● WORK REQUIRED:
All the data should be repeated exactly. Any image in it is left out.

(Stored dataset items)
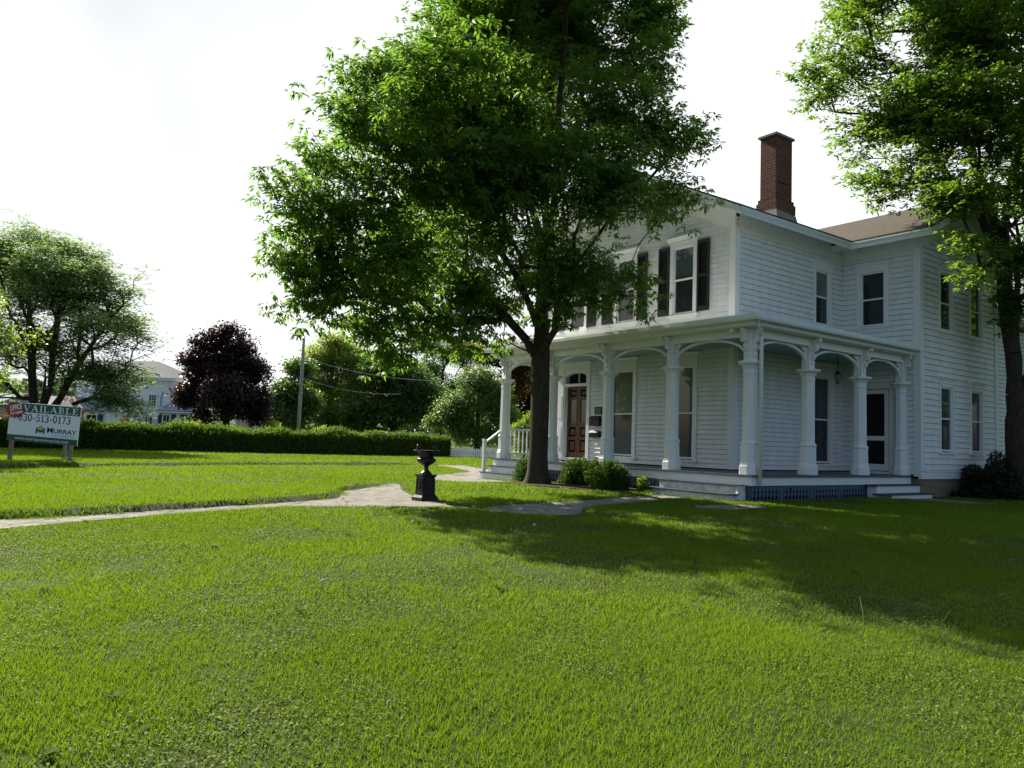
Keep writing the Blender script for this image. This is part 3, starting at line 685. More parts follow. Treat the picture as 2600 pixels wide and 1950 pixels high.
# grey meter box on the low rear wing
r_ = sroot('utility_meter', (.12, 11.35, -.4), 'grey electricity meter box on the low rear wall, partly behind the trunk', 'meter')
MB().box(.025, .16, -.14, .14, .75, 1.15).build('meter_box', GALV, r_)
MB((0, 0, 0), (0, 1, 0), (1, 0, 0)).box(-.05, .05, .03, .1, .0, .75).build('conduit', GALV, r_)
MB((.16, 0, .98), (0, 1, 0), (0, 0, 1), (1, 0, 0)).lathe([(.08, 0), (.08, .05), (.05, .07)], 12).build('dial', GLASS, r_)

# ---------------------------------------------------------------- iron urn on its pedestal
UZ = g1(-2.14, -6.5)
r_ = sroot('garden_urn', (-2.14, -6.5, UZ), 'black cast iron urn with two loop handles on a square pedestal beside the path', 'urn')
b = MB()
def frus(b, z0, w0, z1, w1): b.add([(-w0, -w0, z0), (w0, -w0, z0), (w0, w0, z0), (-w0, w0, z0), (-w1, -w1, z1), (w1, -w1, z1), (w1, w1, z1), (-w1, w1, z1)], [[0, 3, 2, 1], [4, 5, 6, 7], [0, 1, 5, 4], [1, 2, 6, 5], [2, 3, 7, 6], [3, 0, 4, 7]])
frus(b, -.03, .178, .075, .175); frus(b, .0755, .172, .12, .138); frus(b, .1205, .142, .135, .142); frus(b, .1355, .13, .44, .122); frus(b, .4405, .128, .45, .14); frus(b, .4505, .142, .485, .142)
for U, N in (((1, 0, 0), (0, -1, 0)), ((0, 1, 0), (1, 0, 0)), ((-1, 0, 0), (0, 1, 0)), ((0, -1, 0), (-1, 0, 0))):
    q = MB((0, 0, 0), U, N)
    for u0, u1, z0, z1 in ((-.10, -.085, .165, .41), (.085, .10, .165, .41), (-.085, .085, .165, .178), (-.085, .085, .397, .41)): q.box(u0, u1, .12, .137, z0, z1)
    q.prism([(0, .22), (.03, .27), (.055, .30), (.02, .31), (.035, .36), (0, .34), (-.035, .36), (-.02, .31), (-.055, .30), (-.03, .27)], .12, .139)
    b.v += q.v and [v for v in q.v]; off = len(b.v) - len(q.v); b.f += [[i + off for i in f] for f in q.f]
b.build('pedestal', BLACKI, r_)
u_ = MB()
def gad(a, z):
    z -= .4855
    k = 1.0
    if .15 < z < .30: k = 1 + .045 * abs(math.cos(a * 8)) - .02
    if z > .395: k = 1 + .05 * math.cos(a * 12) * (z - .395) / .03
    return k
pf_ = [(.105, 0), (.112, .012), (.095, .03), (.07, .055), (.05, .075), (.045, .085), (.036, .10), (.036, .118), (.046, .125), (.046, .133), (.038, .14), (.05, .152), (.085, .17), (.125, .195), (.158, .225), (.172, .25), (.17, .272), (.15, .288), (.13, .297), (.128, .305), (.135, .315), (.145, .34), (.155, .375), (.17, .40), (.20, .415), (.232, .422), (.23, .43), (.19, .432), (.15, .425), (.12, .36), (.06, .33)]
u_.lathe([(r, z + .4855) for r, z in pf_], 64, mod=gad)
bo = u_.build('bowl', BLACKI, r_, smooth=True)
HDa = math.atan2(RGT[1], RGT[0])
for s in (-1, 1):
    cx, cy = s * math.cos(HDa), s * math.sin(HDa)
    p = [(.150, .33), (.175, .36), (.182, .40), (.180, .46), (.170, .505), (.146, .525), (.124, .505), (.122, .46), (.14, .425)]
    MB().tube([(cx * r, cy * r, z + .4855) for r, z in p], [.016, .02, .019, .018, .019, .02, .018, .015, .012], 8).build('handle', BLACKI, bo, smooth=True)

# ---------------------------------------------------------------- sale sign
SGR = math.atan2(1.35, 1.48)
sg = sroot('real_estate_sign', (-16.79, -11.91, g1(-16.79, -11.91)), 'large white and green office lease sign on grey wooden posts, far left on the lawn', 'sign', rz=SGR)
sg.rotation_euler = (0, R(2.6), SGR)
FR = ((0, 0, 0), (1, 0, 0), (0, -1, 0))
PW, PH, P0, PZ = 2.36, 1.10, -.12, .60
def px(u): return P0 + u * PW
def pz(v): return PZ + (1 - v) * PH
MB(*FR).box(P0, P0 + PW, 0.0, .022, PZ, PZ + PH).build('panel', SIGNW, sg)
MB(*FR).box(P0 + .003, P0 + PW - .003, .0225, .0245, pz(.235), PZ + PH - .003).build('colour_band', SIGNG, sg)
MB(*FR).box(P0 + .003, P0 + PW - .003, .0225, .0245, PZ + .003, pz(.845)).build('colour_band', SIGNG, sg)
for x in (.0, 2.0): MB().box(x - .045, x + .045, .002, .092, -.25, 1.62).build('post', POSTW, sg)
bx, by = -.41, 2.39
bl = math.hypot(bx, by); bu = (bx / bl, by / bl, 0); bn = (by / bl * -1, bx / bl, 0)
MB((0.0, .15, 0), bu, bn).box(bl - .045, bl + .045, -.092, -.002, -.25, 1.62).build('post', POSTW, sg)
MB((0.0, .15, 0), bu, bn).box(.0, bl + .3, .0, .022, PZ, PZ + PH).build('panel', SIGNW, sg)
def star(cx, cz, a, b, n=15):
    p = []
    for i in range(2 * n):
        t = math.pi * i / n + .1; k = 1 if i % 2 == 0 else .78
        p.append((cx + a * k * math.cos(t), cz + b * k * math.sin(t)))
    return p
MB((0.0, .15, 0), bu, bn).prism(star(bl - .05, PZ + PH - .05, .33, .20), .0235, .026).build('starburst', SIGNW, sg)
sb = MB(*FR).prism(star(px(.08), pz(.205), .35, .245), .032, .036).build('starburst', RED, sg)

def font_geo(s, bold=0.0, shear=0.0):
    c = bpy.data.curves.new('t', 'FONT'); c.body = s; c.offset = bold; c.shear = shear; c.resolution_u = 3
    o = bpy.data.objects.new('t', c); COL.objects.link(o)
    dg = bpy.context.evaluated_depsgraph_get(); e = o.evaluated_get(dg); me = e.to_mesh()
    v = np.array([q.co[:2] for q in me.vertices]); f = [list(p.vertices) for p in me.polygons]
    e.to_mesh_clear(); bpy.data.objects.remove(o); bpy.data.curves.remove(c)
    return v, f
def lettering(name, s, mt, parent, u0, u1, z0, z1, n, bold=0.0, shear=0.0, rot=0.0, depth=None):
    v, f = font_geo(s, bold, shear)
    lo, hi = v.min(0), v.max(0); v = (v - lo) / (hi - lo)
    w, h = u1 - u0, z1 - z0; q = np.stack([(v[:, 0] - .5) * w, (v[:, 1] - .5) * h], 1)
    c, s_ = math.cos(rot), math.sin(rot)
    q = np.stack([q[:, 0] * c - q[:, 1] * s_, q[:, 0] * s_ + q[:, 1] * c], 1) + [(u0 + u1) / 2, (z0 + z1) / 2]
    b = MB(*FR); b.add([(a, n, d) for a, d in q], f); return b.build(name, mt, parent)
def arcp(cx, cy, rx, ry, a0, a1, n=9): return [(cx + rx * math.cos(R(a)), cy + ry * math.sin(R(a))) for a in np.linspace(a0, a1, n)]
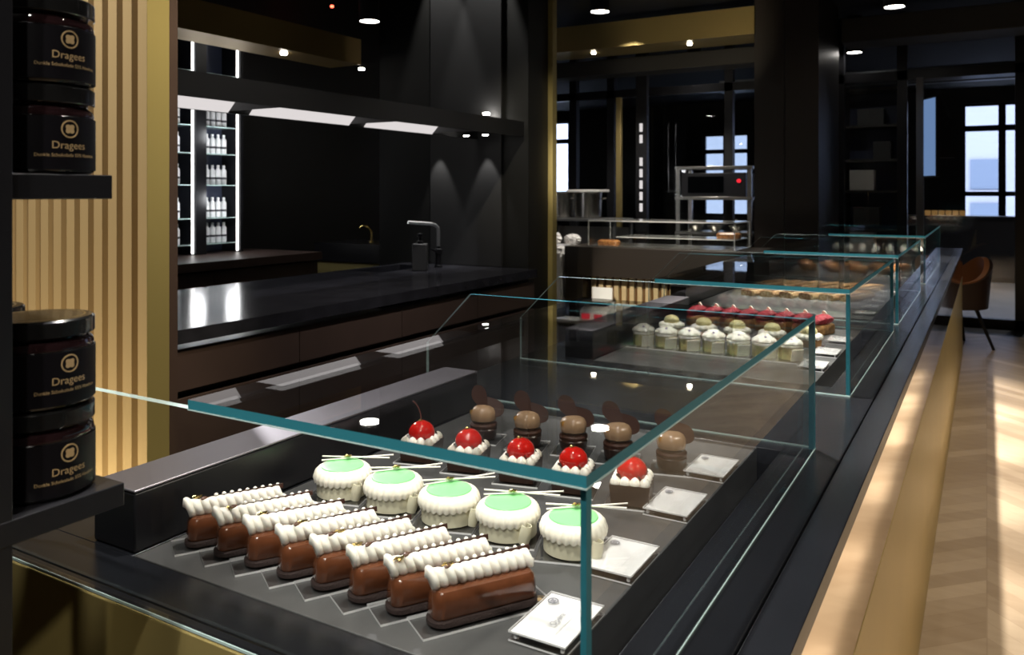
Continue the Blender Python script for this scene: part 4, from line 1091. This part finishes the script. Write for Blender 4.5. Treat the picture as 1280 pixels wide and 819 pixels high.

● EXERCISE SOLUTION:
Keep writing the Blender script for this image. This is part 3, starting at line 685. More parts follow. Treat the picture as 2600 pixels wide and 1950 pixels high.
# grey meter box on the low rear wing
r_ = sroot('utility_meter', (.12, 11.35, -.4), 'grey electricity meter box on the low rear wall, partly behind the trunk', 'meter')
MB().box(.025, .16, -.14, .14, .75, 1.15).build('meter_box', GALV, r_)
MB((0, 0, 0), (0, 1, 0), (1, 0, 0)).box(-.05, .05, .03, .1, .0, .75).build('conduit', GALV, r_)
MB((.16, 0, .98), (0, 1, 0), (0, 0, 1), (1, 0, 0)).lathe([(.08, 0), (.08, .05), (.05, .07)], 12).build('dial', GLASS, r_)

# ---------------------------------------------------------------- iron urn on its pedestal
UZ = g1(-2.14, -6.5)
r_ = sroot('garden_urn', (-2.14, -6.5, UZ), 'black cast iron urn with two loop handles on a square pedestal beside the path', 'urn')
b = MB()
def frus(b, z0, w0, z1, w1): b.add([(-w0, -w0, z0), (w0, -w0, z0), (w0, w0, z0), (-w0, w0, z0), (-w1, -w1, z1), (w1, -w1, z1), (w1, w1, z1), (-w1, w1, z1)], [[0, 3, 2, 1], [4, 5, 6, 7], [0, 1, 5, 4], [1, 2, 6, 5], [2, 3, 7, 6], [3, 0, 4, 7]])
frus(b, -.03, .178, .075, .175); frus(b, .0755, .172, .12, .138); frus(b, .1205, .142, .135, .142); frus(b, .1355, .13, .44, .122); frus(b, .4405, .128, .45, .14); frus(b, .4505, .142, .485, .142)
for U, N in (((1, 0, 0), (0, -1, 0)), ((0, 1, 0), (1, 0, 0)), ((-1, 0, 0), (0, 1, 0)), ((0, -1, 0), (-1, 0, 0))):
    q = MB((0, 0, 0), U, N)
    for u0, u1, z0, z1 in ((-.10, -.085, .165, .41), (.085, .10, .165, .41), (-.085, .085, .165, .178), (-.085, .085, .397, .41)): q.box(u0, u1, .12, .137, z0, z1)
    q.prism([(0, .22), (.03, .27), (.055, .30), (.02, .31), (.035, .36), (0, .34), (-.035, .36), (-.02, .31), (-.055, .30), (-.03, .27)], .12, .139)
    b.v += q.v and [v for v in q.v]; off = len(b.v) - len(q.v); b.f += [[i + off for i in f] for f in q.f]
b.build('pedestal', BLACKI, r_)
u_ = MB()
def gad(a, z):
    z -= .4855
    k = 1.0
    if .15 < z < .30: k = 1 + .045 * abs(math.cos(a * 8)) - .02
    if z > .395: k = 1 + .05 * math.cos(a * 12) * (z - .395) / .03
    return k
pf_ = [(.105, 0), (.112, .012), (.095, .03), (.07, .055), (.05, .075), (.045, .085), (.036, .10), (.036, .118), (.046, .125), (.046, .133), (.038, .14), (.05, .152), (.085, .17), (.125, .195), (.158, .225), (.172, .25), (.17, .272), (.15, .288), (.13, .297), (.128, .305), (.135, .315), (.145, .34), (.155, .375), (.17, .40), (.20, .415), (.232, .422), (.23, .43), (.19, .432), (.15, .425), (.12, .36), (.06, .33)]
u_.lathe([(r, z + .4855) for r, z in pf_], 64, mod=gad)
bo = u_.build('bowl', BLACKI, r_, smooth=True)
HDa = math.atan2(RGT[1], RGT[0])
for s in (-1, 1):
    cx, cy = s * math.cos(HDa), s * math.sin(HDa)
    p = [(.150, .33), (.175, .36), (.182, .40), (.180, .46), (.170, .505), (.146, .525), (.124, .505), (.122, .46), (.14, .425)]
    MB().tube([(cx * r, cy * r, z + .4855) for r, z in p], [.016, .02, .019, .018, .019, .02, .018, .015, .012], 8).build('handle', BLACKI, bo, smooth=True)

# ---------------------------------------------------------------- sale sign
SGR = math.atan2(1.35, 1.48)
sg = sroot('real_estate_sign', (-16.79, -11.91, g1(-16.79, -11.91)), 'large white and green office lease sign on grey wooden posts, far left on the lawn', 'sign', rz=SGR)
sg.rotation_euler = (0, R(2.6), SGR)
FR = ((0, 0, 0), (1, 0, 0), (0, -1, 0))
PW, PH, P0, PZ = 2.36, 1.10, -.12, .60
def px(u): return P0 + u * PW
def pz(v): return PZ + (1 - v) * PH
MB(*FR).box(P0, P0 + PW, 0.0, .022, PZ, PZ + PH).build('panel', SIGNW, sg)
MB(*FR).box(P0 + .003, P0 + PW - .003, .0225, .0245, pz(.235), PZ + PH - .003).build('colour_band', SIGNG, sg)
MB(*FR).box(P0 + .003, P0 + PW - .003, .0225, .0245, PZ + .003, pz(.845)).build('colour_band', SIGNG, sg)
for x in (.0, 2.0): MB().box(x - .045, x + .045, .002, .092, -.25, 1.62).build('post', POSTW, sg)
bx, by = -.41, 2.39
bl = math.hypot(bx, by); bu = (bx / bl, by / bl, 0); bn = (by / bl * -1, bx / bl, 0)
MB((0.0, .15, 0), bu, bn).box(bl - .045, bl + .045, -.092, -.002, -.25, 1.62).build('post', POSTW, sg)
MB((0.0, .15, 0), bu, bn).box(.0, bl + .3, .0, .022, PZ, PZ + PH).build('panel', SIGNW, sg)
def star(cx, cz, a, b, n=15):
    p = []
    for i in range(2 * n):
        t = math.pi * i / n + .1; k = 1 if i % 2 == 0 else .78
        p.append((cx + a * k * math.cos(t), cz + b * k * math.sin(t)))
    return p
MB((0.0, .15, 0), bu, bn).prism(star(bl - .05, PZ + PH - .05, .33, .20), .0235, .026).build('starburst', SIGNW, sg)
sb = MB(*FR).prism(star(px(.08), pz(.205), .35, .245), .032, .036).build('starburst', RED, sg)

def font_geo(s, bold=0.0, shear=0.0):
    c = bpy.data.curves.new('t', 'FONT'); c.body = s; c.offset = bold; c.shear = shear; c.resolution_u = 3
    o = bpy.data.objects.new('t', c); COL.objects.link(o)
    dg = bpy.context.evaluated_depsgraph_get(); e = o.evaluated_get(dg); me = e.to_mesh()
    v = np.array([q.co[:2] for q in me.vertices]); f = [list(p.vertices) for p in me.polygons]
    e.to_mesh_clear(); bpy.data.objects.remove(o); bpy.data.curves.remove(c)
    return v, f
def lettering(name, s, mt, parent, u0, u1, z0, z1, n, bold=0.0, shear=0.0, rot=0.0, depth=None):
    v, f = font_geo(s, bold, shear)
    lo, hi = v.min(0), v.max(0); v = (v - lo) / (hi - lo)
    w, h = u1 - u0, z1 - z0; q = np.stack([(v[:, 0] - .5) * w, (v[:, 1] - .5) * h], 1)
    c, s_ = math.cos(rot), math.sin(rot)
    q = np.stack([q[:, 0] * c - q[:, 1] * s_, q[:, 0] * s_ + q[:, 1] * c], 1) + [(u0 + u1) / 2, (z0 + z1) / 2]
    b = MB(*FR); b.add([(a, n, d) for a, d in q], f); return b.build(name, mt, parent)
def arcp(cx, cy, rx, ry, a0, a1, n=9): return [(cx + rx * math.cos(R(a)), cy + ry * math.sin(R(a))) for a in np.linspace(a0, a1, n)]
Continue the Blender Python script for this scene: part 4, from line 1091. This part finishes the script. Write for Blender 4.5. Treat the picture as 1280 pixels wide and 819 pixels high.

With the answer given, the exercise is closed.